Mon | Sep 25, 2017

Letter of the Day | Mobile money modern answer to farmer receipts

Published:Tuesday | September 13, 2016 | 9:01 AM

THE EDITOR, Sir:

In a desperate effort to minimise, if not eliminate, praedial larceny - a plague on farmers - the administration of a previous minister of agriculture introduced the farmers' receipt book. The thinking was that if all farmers and purchasers of produce/livestock cooperated with this concept, those who prey on our farmers would have difficulty explaining their cargo when intercepted by police.

Nothing is wrong with the intent, but today's technology has taken us far beyond the receipt book with its innate weaknesses. For if 25 per cent of motor vehicles travel with fraudulent insurance documents today, how well will a hand-written receipt hold up against the guile of the criminal minds and scammers in Jamaica.

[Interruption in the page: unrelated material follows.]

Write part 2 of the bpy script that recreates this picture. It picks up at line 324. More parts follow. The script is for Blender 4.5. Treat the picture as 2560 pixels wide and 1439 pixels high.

With the introduction of mobile money bank accounts, and the ubiquitous cell phone - empowered with its camera and Internet accessibility - this whole process can easily be automated if the parties were made to open mobile money accounts.

Thereafter, payments by the purchasers of the livestock or produce will be electronically 'receipted' when the electronic mobile money payment is made by the purchaser to the farmer.

This electronic receipt would be presented to the police, upon request, which can be validated by the police, online and in real time, using a similar smartphone. This 'receipting' subsystem could be so programmed, with minimal effort, to also store the picture of the produce or livestock.

 

ACCESS TO DATABASES

 

Further, the smartphone carried by the police could access disparate databases, through a single app, to garner up-to-date information on vehicle and driver during or before approaching a driver/vehicle. This way, we empower our police and can make a significant impact on crime. Name, licence number and TRN are all powerful keys for searching multiple disparate databases in seconds.

To the authorities, I say, there are many technology companies in Jamaica with the competency to execute and deliver these initiatives. Please do not seek the answers abroad or 'interrogate' local companies or individuals for a blueprint, then put our ideas to tender so others may unduly benefit.

And to the Bank of Jamaica, I say, a maximum daily spend of less than $100,000 for mobile money would not facilitate this initiative. Examine the value of two cows.